AMS 303 Quiz Review

AMS 303 Quiz Review



2009 Quiz Questions
1. If T is a trail from vertex x to vertex y in a simple graph G (recall that a trail may repeat vertices but does not repeat edges), then prove that there exists a path P (with no vertices repeated) from x to y formed by a subset of vertices and edges of T. 2. If a planar, connected graph G with deg(x) => 3 for all x and if G has less than 6 faces, show that G must have a face of boundary =< 3. First use the fact that deg(x) => 3 to show that m =< 3f-6. Next assume the conclusion (i.e., there is a face of bdy =< 3) is false and get a contradiction f < 6. 2008 Quiz Questions
1. Let G be any connected graph. If C is a set of edge forming a circuit in G and K is a set of edges forming a cutset, show that C and K must have an even number of edges in common (possibly zero).
2. Let G be a connected planar graph in which every face has boundary >=4.
a) Prove that m <= 2n-4.
b) Suppose that every vertex has degree 3 or 4. Show that G must have at least 8 vertices of deg. 3. Hint: write n as n = n3 + n4.

2007 Quiz Questions
1. Suppose that G is a simple graph this is not connected. Prove that the complement of G must be connected; that is, there is a path between every pair of vertices in G. Hint: Connecting paths will have 1 or 2 edges.
2. Let B be a connected, simple, planar graph, with all degrees at least 4.
a) Prove that m <= 2f-4.
b) From a), show that G must have at least one face bounded by 3 edges.

2009 Solutions
1. Let v be the first vertex on the trail from x to y that is encountered twice (if no such v, trail is a path). Delete all the EDGES (not vertices) between the first and second visit to v. Now take the reduced set of trail edges and do the same traversing from x looking for a repeated vertex. Repeat this process until a path from x to y is obtained.
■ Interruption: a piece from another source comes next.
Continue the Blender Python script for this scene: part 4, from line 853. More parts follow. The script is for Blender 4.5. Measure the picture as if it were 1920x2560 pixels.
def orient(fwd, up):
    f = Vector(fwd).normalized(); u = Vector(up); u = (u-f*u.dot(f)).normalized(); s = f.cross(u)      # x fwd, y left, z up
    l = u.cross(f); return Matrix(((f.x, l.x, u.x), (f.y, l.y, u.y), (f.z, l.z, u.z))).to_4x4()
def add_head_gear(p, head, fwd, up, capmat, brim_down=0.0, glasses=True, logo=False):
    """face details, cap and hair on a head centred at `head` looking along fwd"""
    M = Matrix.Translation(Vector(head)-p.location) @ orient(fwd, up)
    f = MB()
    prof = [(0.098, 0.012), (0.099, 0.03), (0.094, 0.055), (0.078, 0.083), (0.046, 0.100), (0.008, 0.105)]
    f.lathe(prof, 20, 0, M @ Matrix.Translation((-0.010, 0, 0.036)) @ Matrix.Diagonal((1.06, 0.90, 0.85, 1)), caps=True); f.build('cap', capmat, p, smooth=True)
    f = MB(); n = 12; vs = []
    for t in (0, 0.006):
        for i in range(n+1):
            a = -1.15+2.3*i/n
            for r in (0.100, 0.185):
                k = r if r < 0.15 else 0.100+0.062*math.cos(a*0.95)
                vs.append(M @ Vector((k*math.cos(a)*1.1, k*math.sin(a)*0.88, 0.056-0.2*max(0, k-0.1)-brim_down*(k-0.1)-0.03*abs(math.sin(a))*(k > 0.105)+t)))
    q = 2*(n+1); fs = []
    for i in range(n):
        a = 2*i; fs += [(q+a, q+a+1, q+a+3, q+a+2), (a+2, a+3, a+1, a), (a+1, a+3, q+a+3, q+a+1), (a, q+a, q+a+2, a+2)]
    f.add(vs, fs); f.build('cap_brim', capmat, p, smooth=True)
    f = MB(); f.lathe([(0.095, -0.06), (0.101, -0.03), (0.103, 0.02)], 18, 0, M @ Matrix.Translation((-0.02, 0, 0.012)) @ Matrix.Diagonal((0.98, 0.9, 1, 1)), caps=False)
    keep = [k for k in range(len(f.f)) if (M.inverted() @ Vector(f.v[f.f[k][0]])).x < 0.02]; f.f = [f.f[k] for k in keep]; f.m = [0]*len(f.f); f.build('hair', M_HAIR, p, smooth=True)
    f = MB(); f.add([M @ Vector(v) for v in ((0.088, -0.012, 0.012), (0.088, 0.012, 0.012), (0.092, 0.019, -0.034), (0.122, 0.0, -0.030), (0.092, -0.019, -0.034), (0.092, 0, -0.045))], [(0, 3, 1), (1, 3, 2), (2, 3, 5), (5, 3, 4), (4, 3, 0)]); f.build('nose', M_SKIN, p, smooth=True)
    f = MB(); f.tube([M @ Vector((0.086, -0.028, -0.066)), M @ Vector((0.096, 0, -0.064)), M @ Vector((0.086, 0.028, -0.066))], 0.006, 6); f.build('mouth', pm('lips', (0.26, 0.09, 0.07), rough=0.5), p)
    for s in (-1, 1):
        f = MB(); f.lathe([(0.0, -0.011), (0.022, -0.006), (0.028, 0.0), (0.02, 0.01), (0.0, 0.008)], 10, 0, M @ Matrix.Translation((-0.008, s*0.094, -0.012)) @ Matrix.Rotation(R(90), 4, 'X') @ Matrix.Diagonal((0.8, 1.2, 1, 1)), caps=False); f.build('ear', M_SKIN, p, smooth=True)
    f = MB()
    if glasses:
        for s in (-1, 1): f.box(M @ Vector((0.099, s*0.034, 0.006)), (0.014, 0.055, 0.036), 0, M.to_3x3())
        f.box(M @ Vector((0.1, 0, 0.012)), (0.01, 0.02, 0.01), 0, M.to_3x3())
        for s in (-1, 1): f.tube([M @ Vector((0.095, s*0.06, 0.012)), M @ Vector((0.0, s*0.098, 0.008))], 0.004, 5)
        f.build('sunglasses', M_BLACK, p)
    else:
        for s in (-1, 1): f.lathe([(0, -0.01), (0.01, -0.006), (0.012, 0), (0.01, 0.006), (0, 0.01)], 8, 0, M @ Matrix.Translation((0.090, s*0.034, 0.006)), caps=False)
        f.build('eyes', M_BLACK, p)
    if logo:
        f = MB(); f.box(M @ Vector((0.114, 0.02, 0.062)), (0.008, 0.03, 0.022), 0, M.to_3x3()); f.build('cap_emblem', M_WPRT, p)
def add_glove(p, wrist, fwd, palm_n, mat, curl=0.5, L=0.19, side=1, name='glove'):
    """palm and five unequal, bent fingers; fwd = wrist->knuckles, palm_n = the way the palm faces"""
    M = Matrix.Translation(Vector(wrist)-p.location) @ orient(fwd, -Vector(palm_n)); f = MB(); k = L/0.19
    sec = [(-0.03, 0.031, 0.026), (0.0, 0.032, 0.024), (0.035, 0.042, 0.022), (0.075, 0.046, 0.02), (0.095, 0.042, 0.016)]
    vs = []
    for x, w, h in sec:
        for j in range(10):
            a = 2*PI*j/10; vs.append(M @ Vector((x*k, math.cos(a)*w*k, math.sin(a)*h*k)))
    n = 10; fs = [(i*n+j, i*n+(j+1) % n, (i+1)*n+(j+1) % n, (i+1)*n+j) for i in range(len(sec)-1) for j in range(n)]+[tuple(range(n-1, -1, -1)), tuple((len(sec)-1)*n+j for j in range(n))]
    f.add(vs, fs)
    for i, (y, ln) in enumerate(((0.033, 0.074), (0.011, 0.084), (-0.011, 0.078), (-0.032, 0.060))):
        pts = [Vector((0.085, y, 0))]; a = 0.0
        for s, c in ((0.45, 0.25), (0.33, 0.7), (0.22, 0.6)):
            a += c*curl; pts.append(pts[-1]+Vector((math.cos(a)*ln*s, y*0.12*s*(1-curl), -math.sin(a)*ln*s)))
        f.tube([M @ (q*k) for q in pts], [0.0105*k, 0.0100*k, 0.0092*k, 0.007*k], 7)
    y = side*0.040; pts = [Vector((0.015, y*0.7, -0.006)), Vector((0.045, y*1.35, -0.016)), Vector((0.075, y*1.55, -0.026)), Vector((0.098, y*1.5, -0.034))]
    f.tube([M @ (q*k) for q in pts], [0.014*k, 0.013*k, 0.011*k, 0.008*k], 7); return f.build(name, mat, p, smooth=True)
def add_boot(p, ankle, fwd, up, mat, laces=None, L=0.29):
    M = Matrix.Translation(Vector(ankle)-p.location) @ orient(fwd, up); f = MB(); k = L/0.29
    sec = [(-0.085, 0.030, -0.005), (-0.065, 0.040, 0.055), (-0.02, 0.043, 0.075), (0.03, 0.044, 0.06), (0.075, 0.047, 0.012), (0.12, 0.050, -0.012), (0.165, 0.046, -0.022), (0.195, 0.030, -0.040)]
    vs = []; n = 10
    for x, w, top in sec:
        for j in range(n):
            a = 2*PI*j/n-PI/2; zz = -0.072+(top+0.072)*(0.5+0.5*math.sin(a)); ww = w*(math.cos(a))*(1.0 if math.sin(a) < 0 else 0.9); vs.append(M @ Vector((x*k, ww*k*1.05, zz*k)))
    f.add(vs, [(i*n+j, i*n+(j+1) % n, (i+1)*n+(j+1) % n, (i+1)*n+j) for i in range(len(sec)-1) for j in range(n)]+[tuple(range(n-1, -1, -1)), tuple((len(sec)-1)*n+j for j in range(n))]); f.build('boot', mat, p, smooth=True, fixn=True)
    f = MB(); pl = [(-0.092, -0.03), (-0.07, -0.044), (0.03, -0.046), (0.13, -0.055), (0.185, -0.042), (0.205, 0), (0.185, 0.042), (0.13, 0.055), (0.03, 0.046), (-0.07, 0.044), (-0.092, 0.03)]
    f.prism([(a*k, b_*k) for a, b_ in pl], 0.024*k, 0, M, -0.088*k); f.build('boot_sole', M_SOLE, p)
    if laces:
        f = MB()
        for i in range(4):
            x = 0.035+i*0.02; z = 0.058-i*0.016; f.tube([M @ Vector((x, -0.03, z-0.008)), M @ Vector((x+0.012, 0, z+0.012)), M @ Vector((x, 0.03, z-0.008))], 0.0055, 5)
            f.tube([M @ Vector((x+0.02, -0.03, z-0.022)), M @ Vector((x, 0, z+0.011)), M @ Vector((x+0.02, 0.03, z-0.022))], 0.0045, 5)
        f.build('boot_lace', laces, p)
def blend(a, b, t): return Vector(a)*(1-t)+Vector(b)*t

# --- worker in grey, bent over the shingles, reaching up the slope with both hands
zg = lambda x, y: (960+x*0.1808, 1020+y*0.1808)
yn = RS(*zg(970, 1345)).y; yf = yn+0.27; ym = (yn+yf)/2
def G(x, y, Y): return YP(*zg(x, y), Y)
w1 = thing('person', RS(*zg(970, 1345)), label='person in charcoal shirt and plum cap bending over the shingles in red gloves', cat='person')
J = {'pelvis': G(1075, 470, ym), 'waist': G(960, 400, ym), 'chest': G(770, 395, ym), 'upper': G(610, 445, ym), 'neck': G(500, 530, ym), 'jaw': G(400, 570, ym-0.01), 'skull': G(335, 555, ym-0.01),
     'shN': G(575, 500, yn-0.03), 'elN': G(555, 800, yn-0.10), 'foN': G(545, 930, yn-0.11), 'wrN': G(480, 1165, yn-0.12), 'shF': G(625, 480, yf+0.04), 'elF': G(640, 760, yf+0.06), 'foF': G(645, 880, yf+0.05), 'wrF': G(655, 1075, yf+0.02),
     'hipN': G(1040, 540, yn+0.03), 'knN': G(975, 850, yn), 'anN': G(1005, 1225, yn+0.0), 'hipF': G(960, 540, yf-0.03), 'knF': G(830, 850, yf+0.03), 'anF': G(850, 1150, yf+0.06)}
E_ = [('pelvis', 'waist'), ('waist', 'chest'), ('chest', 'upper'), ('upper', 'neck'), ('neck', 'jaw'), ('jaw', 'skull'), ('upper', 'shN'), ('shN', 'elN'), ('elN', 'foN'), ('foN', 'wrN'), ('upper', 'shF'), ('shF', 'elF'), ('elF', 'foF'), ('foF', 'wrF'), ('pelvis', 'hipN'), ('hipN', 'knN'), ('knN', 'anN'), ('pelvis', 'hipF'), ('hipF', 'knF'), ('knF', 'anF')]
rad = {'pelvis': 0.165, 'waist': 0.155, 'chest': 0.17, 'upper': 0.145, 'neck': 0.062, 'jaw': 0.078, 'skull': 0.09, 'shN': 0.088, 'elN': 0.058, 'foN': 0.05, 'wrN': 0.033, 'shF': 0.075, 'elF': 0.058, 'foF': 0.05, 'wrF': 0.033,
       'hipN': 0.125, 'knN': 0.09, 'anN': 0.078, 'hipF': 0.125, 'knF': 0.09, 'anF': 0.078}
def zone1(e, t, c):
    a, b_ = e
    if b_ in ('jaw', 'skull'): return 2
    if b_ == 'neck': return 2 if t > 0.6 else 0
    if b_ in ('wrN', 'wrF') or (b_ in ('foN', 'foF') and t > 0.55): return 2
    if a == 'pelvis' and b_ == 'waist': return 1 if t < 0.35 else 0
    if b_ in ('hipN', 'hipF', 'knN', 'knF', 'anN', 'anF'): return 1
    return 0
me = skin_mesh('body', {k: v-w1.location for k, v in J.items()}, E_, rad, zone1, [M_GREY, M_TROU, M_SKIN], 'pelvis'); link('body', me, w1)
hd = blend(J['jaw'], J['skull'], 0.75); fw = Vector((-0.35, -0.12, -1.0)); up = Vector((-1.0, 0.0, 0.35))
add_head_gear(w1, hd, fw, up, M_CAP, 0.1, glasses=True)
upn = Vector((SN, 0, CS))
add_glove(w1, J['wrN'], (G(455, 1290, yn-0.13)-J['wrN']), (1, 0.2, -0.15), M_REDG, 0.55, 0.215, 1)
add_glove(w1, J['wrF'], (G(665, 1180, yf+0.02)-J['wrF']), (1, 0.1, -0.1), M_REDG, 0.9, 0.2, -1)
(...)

2. 3n =< sum of deg = 2m ==> n =< (2/3m). Combining with n = m-f+2, we get m <= 3f - 6. Now assume all bdy >=4. Then 4f <= sum of bdy = 2m <= 6f - 12. Hence 4f <= 6f - 12 or f>= 6. Contradiction.
2008 Solutions
1. Let G1 and G2 be the 2 components of G-K. Suppose the circuit starts in G1. Each time, if ever, that it uses an edge in K to go from G1 to G2 it must use another edge in K to get back to G1. Hence C uses an even number of edges of C.
2. a) This is the exact dual of problem 2a in 2007.
b) 3(n3)+4(n4) = sum(deg) = 2m = 4n - 8 = 4n3+4n4 - 8 => 3n3 <= 4n3 - 8 => n3 >= 8.

2007 Quiz Solutions
1. Let G1 be one component of G and let G2 be the rest of G. In the complement, if x in G1 and y in G2, they are joined by an edge. If x,y in G1, then there is a path x-z-y where z is any vertex in G2; similarly if x,y in G2.
2. a) 4n <= sum(deg) = 2m => (1/2)m >=n = (by Euler formula) m-f+2. Thus, 0 >= (1/2)m-f+2 or f-2 >= (1/2)m or 2f -4 >= m.
b) Suppose false and all bdy >=4, Then 4f <= sum(bdy) = 2m = 4f-8. Im possible.